You’re not asking people to become poor, but to learn gratuity, to learn the joy of giving. To learn the joy of that freedom and not being attached, of not being somehow bunkered inside your wealth, but using it for good.
One thing that really impresses me about the Old Testament is the inseparability of faith and social justice. That runs right through the scriptures, all the way from the old, right through the new, and right at the center of each one. The prophets say you can’t really worship God if you are not just to your brother and sister. And Jesus is teaching largely the same thing.
Rose
In some ways he’s embodying that in how he relates to people across all the social boundaries.
Steve
One of the things that we talk a lot about is that money in the culture is very abstract. It’s become so abstract that we don’t know what the money that we have in the bank is doing, for example. Some people are talking about putting human relationship back into money, about restoring human relationship to money flow. In that sense, it’s not really about money. It’s about human relationships and how to bring those back into awareness in a culture that has disconnected money from human relationship.

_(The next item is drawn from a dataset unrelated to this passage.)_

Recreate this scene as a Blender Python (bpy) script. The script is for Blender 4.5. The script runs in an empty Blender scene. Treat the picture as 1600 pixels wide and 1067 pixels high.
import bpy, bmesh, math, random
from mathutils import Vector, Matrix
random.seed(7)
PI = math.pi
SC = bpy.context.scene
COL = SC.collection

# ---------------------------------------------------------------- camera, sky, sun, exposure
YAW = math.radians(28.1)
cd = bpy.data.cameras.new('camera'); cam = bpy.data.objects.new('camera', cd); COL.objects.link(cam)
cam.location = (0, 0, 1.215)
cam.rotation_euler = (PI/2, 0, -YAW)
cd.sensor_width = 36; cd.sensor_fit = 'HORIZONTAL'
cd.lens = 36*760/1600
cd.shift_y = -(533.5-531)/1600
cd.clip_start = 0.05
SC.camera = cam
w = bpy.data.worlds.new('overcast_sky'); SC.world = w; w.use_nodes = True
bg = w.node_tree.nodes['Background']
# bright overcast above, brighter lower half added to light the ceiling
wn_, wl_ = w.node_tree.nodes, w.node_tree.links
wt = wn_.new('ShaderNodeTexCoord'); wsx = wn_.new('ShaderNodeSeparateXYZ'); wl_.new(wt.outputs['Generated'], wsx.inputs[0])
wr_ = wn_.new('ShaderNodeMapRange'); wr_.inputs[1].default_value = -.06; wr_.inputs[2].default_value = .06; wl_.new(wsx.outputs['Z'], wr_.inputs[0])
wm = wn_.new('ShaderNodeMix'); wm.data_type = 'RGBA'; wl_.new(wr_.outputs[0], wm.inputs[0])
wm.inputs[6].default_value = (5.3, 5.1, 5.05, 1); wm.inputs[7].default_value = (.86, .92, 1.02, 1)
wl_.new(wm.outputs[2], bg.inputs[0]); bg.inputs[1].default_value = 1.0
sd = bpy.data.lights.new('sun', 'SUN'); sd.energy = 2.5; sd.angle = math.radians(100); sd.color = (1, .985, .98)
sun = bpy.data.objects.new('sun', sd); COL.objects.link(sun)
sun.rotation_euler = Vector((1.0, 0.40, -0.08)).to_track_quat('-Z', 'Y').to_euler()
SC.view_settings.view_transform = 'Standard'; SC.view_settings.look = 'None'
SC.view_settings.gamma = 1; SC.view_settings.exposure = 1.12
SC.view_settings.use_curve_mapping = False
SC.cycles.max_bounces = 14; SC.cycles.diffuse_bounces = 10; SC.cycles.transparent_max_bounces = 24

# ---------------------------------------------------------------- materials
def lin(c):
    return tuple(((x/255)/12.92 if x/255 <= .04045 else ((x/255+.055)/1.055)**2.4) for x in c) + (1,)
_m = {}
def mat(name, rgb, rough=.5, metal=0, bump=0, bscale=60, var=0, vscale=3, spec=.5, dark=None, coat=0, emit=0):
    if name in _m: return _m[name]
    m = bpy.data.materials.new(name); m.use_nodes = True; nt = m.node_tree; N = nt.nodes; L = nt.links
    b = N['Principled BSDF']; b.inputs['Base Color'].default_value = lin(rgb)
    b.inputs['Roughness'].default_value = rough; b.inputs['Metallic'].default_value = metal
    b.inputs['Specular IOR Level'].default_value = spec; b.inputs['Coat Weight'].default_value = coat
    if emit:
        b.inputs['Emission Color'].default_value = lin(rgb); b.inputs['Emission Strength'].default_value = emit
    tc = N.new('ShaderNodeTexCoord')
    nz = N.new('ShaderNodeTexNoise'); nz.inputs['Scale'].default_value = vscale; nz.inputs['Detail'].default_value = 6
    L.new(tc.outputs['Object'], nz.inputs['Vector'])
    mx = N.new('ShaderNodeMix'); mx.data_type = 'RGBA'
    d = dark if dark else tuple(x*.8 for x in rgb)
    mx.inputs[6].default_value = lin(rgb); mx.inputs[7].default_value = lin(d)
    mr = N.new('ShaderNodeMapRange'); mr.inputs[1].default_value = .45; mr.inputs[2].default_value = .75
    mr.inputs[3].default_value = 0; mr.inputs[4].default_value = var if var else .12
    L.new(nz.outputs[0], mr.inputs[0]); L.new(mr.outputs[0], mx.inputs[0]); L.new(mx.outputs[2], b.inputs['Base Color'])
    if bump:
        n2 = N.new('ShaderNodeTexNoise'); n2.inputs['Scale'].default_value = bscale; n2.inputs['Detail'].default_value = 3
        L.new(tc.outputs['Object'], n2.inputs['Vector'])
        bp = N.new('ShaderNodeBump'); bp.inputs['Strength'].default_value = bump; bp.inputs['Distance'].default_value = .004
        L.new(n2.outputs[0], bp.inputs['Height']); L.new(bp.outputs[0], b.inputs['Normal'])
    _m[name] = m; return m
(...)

For instance, when you go to the market and check out, you can avoid having to encounter a human being because you can check out with the machine. How do you have an encounter with a human being who works there when you buy your milk? Little things like that is what I’m talking about — putting human relationship back into the transaction quality of money in our culture.

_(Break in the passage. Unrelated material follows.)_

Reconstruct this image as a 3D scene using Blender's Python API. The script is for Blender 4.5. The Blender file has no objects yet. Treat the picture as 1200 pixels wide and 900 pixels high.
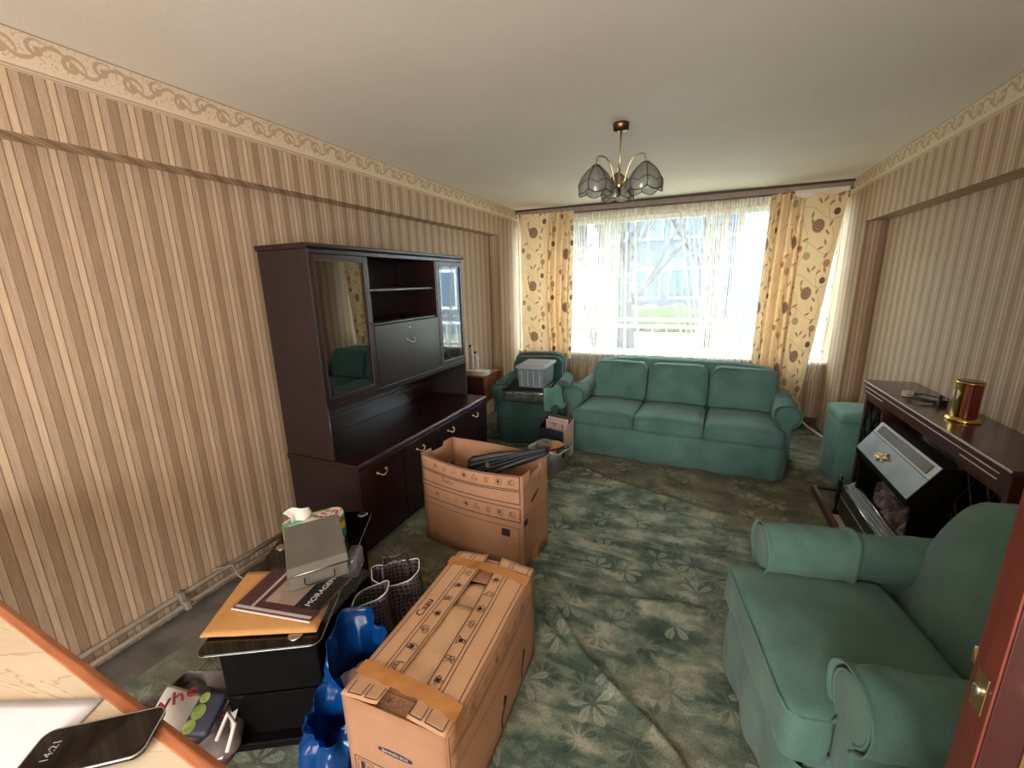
import bpy, bmesh, math, random
from mathutils import Vector, Matrix, noise
PI = math.pi
rnd = random.Random(7)
sc = bpy.context.scene
col = sc.collection

# ------------------------------------------------------------------ camera, world, lamps, exposure
def setup_view():
    cd = bpy.data.cameras.new('camera'); co = bpy.data.objects.new('camera', cd); col.objects.link(co)
    cd.sensor_fit = 'HORIZONTAL'; cd.sensor_width = 36.0; cd.lens = 497.2 / 1200 * 36.0
    cd.clip_start = 0.02; cd.clip_end = 200
    m = Matrix.Rotation(math.radians(23.6), 4, 'Z') @ Matrix.Rotation(math.radians(76.543), 4, 'X') @ Matrix.Rotation(math.radians(-1.3614), 4, 'Z')
    m.translation = Vector((0, 0, 1.55))
    co.matrix_world = m
    sc.camera = co
    w = bpy.data.worlds.new('overcast_sky'); sc.world = w; w.use_nodes = True
    bg = w.node_tree.nodes['Background']
    bg.inputs['Color'].default_value = (0.90, 0.95, 1.0, 1); bg.inputs['Strength'].default_value = 7.5
    sl = bpy.data.lights.new('sun', 'SUN'); sl.energy = 0.8; sl.angle = math.radians(4); sl.color = (1.0, 0.95, 0.87)
    so = bpy.data.objects.new('sun', sl); col.objects.link(so)
    so.rotation_euler = Vector((-0.30, 0.62, 0.92)).to_track_quat('Z', 'Y').to_euler()
    def area(name, loc, rot, sx, sy, power, color=(1, 1, 1), portal=False):
        l = bpy.data.lights.new(name, 'AREA'); l.shape = 'RECTANGLE'; l.size = sx; l.size_y = sy
        l.energy = power; l.color = color
        if portal: l.cycles.is_portal = True
        o = bpy.data.objects.new(name, l); col.objects.link(o); o.location = loc; o.rotation_euler = rot
        return o
    area('window_daylight_portal', (-0.43, 5.42, 1.46), (-PI/2, 0, 0), 3.4, 1.7, 1, portal=True)
    area('rear_window_portal', (-0.3, -2.3, 1.6), (PI/2, 0, 0), 1.4, 1.0, 1, portal=True)  # guides sky light through the added, unseen rear window
    # added fill lamp behind the camera, brightens the near end of the room
    area('rear_fill_lamp', (-0.3, -2.1, 1.35), (math.radians(93), 0, 0), 2.6, 1.9, 66, (1.0, 0.95, 0.88))
    sc.view_settings.view_transform = 'Standard'
    try: sc.view_settings.look = 'None'
    except Exception: pass
    sc.view_settings.gamma = 1.0; sc.view_settings.use_curve_mapping = False
    sc.view_settings.exposure = 1.2
    sc.cycles.max_bounces = 10; sc.cycles.diffuse_bounces = 6; sc.cycles.transparent_max_bounces = 24
    sc.cycles.transmission_bounces = 8; sc.cycles.glossy_bounces = 4
    sc.cycles.use_denoising = True
    try: sc.cycles.denoiser = 'OPENIMAGEDENOISE'
    except Exception: pass
    sc.cycles.sample_clamp_indirect = 6.0
    sc.cycles.caustics_reflective = False; sc.cycles.caustics_refractive = False
setup_view()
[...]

I’ve been dwelling on the notion of gratuity and thinking especially of that quality of gratuity in the relationship. But sometimes the conversation about justice doesn’t lead to that gratuity; it’s more a matter of balance.
Bruno
Justice, you can say, is a level of ethical business rule, and gratuity is something else. There’s a beauty and a sweetness to gratuity. And, it is just another word for freedom. We have experienced gratuity when we felt free within ourselves, felt unattached. That is what Jesus brings into the world, into a world of tit for tat and a world that, at it’s best, is the world of exchange, with fairness in buying and selling. Into a world of that kind Jesus brings something absolutely new. This wonderful thing is gratuity and is expressed in so many ways.
Steve
Does gratuity transcend justice?
Bruno
Yes it does. Strict justice is objective in a sense. Gratuity comes from the inside, like when you forgive someone. Somebody has clearly hurt you. You know how people can be dominated by those bitter memories for their whole lifetime and can’t get rid of them. They’re prisoner to that. Then all of a sudden some day they look up and realize they are free. “I don’t have to do that anymore.” Now we’re touching the center of a human person, so you get particular power when you get to the core of a human person, called heart, if you will.
Heart certainly has very much to do with gratuity. But, it’s better not to tie it down too much, but to let it be a mystery. Whatever it is, that center of a human person, you know it when you’re there. You know it when you hear it. You recognize it, but it’s almost impossible to define. For one thing it’s divine. You can’t define God. You can’t define Grace, except by saying it’s that which is free. It’s that which I didn’t earn, that which I didn’t make, it was given to me.